WHAT TO DO: Below are some records; reproduce every one of them exactly.
— START OF DATA FOR THIS EXERCISE —
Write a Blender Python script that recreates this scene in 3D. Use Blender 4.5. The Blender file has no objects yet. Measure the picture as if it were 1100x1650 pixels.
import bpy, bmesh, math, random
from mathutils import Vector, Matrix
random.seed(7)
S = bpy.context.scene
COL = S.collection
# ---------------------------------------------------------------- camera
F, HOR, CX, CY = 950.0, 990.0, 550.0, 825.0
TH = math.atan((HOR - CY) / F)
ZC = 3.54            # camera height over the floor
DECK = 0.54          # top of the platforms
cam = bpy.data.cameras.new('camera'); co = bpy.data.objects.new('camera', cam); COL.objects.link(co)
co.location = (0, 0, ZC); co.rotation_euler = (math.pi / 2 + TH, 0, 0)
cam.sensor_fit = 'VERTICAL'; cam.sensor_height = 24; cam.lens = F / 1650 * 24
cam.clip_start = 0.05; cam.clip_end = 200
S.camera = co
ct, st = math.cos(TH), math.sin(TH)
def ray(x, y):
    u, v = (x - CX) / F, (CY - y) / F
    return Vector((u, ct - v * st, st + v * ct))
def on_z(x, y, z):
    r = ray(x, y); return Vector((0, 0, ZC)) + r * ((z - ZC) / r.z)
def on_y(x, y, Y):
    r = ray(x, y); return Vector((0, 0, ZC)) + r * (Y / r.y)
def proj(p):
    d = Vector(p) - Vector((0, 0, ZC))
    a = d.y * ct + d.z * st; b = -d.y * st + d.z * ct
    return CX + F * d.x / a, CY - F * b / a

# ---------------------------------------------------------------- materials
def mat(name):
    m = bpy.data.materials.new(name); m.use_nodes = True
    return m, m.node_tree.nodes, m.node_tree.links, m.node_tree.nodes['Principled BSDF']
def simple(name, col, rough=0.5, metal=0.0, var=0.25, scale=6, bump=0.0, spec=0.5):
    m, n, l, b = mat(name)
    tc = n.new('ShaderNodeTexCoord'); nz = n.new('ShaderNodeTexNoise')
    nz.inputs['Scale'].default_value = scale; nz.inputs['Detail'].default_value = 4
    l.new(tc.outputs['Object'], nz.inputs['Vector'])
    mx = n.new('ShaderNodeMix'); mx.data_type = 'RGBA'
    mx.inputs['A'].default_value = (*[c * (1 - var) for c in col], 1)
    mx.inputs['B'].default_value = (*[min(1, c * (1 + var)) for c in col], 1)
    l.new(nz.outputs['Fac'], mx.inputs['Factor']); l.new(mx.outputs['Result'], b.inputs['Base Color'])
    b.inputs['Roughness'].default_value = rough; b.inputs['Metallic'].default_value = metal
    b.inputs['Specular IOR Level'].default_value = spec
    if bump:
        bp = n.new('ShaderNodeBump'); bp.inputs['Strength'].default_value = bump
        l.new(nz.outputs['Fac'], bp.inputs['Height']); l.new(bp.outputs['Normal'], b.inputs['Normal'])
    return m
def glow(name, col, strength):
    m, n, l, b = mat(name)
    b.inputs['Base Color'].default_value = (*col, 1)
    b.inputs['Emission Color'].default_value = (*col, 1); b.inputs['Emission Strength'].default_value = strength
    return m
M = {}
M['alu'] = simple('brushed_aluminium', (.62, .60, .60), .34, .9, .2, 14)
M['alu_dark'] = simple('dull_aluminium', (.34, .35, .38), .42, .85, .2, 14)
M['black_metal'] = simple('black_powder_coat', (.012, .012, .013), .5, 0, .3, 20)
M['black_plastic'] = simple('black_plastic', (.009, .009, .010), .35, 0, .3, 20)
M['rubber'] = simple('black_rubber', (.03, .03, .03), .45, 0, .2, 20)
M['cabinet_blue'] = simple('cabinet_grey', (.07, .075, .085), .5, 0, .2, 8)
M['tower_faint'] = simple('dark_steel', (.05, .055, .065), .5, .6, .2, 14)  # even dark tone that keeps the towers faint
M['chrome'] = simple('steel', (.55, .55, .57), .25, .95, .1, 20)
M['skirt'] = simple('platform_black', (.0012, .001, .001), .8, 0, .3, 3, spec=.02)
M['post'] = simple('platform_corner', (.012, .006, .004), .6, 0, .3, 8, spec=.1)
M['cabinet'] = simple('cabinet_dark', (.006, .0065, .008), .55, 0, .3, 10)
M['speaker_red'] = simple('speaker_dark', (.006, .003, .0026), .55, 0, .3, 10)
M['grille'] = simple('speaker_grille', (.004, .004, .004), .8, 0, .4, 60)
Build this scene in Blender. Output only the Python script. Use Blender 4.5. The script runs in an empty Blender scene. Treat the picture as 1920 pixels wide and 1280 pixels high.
— END OF DATA FOR THIS EXERCISE —
CORRECT ANSWER:
Write a Blender Python script that recreates this scene in 3D. Use Blender 4.5. The Blender file has no objects yet. Measure the picture as if it were 1100x1650 pixels.
import bpy, bmesh, math, random
from mathutils import Vector, Matrix
random.seed(7)
S = bpy.context.scene
COL = S.collection
# ---------------------------------------------------------------- camera
F, HOR, CX, CY = 950.0, 990.0, 550.0, 825.0
TH = math.atan((HOR - CY) / F)
ZC = 3.54            # camera height over the floor
DECK = 0.54          # top of the platforms
cam = bpy.data.cameras.new('camera'); co = bpy.data.objects.new('camera', cam); COL.objects.link(co)
co.location = (0, 0, ZC); co.rotation_euler = (math.pi / 2 + TH, 0, 0)
cam.sensor_fit = 'VERTICAL'; cam.sensor_height = 24; cam.lens = F / 1650 * 24
cam.clip_start = 0.05; cam.clip_end = 200
S.camera = co
ct, st = math.cos(TH), math.sin(TH)
def ray(x, y):
    u, v = (x - CX) / F, (CY - y) / F
    return Vector((u, ct - v * st, st + v * ct))
def on_z(x, y, z):
    r = ray(x, y); return Vector((0, 0, ZC)) + r * ((z - ZC) / r.z)
def on_y(x, y, Y):
    r = ray(x, y); return Vector((0, 0, ZC)) + r * (Y / r.y)
def proj(p):
    d = Vector(p) - Vector((0, 0, ZC))
    a = d.y * ct + d.z * st; b = -d.y * st + d.z * ct
    return CX + F * d.x / a, CY - F * b / a

# ---------------------------------------------------------------- materials
def mat(name):
    m = bpy.data.materials.new(name); m.use_nodes = True
    return m, m.node_tree.nodes, m.node_tree.links, m.node_tree.nodes['Principled BSDF']
def simple(name, col, rough=0.5, metal=0.0, var=0.25, scale=6, bump=0.0, spec=0.5):
    m, n, l, b = mat(name)
    tc = n.new('ShaderNodeTexCoord'); nz = n.new('ShaderNodeTexNoise')
    nz.inputs['Scale'].default_value = scale; nz.inputs['Detail'].default_value = 4
    l.new(tc.outputs['Object'], nz.inputs['Vector'])
    mx = n.new('ShaderNodeMix'); mx.data_type = 'RGBA'
    mx.inputs['A'].default_value = (*[c * (1 - var) for c in col], 1)
    mx.inputs['B'].default_value = (*[min(1, c * (1 + var)) for c in col], 1)
    l.new(nz.outputs['Fac'], mx.inputs['Factor']); l.new(mx.outputs['Result'], b.inputs['Base Color'])
    b.inputs['Roughness'].default_value = rough; b.inputs['Metallic'].default_value = metal
    b.inputs['Specular IOR Level'].default_value = spec
    if bump:
        bp = n.new('ShaderNodeBump'); bp.inputs['Strength'].default_value = bump
        l.new(nz.outputs['Fac'], bp.inputs['Height']); l.new(bp.outputs['Normal'], b.inputs['Normal'])
    return m
def glow(name, col, strength):
    m, n, l, b = mat(name)
    b.inputs['Base Color'].default_value = (*col, 1)
    b.inputs['Emission Color'].default_value = (*col, 1); b.inputs['Emission Strength'].default_value = strength
    return m
M = {}
M['alu'] = simple('brushed_aluminium', (.62, .60, .60), .34, .9, .2, 14)
M['alu_dark'] = simple('dull_aluminium', (.34, .35, .38), .42, .85, .2, 14)
M['black_metal'] = simple('black_powder_coat', (.012, .012, .013), .5, 0, .3, 20)
M['black_plastic'] = simple('black_plastic', (.009, .009, .010), .35, 0, .3, 20)
M['rubber'] = simple('black_rubber', (.03, .03, .03), .45, 0, .2, 20)
M['cabinet_blue'] = simple('cabinet_grey', (.07, .075, .085), .5, 0, .2, 8)
M['tower_faint'] = simple('dark_steel', (.05, .055, .065), .5, .6, .2, 14)  # even dark tone that keeps the towers faint
M['chrome'] = simple('steel', (.55, .55, .57), .25, .95, .1, 20)
M['skirt'] = simple('platform_black', (.0012, .001, .001), .8, 0, .3, 3, spec=.02)
M['post'] = simple('platform_corner', (.012, .006, .004), .6, 0, .3, 8, spec=.1)
M['cabinet'] = simple('cabinet_dark', (.006, .0065, .008), .55, 0, .3, 10)
M['speaker_red'] = simple('speaker_dark', (.006, .003, .0026), .55, 0, .3, 10)
M['grille'] = simple('speaker_grille', (.004, .004, .004), .8, 0, .4, 60)
Build this scene in Blender. Output only the Python script. Use Blender 4.5. The script runs in an empty Blender scene. Treat the picture as 1920 pixels wide and 1280 pixels high.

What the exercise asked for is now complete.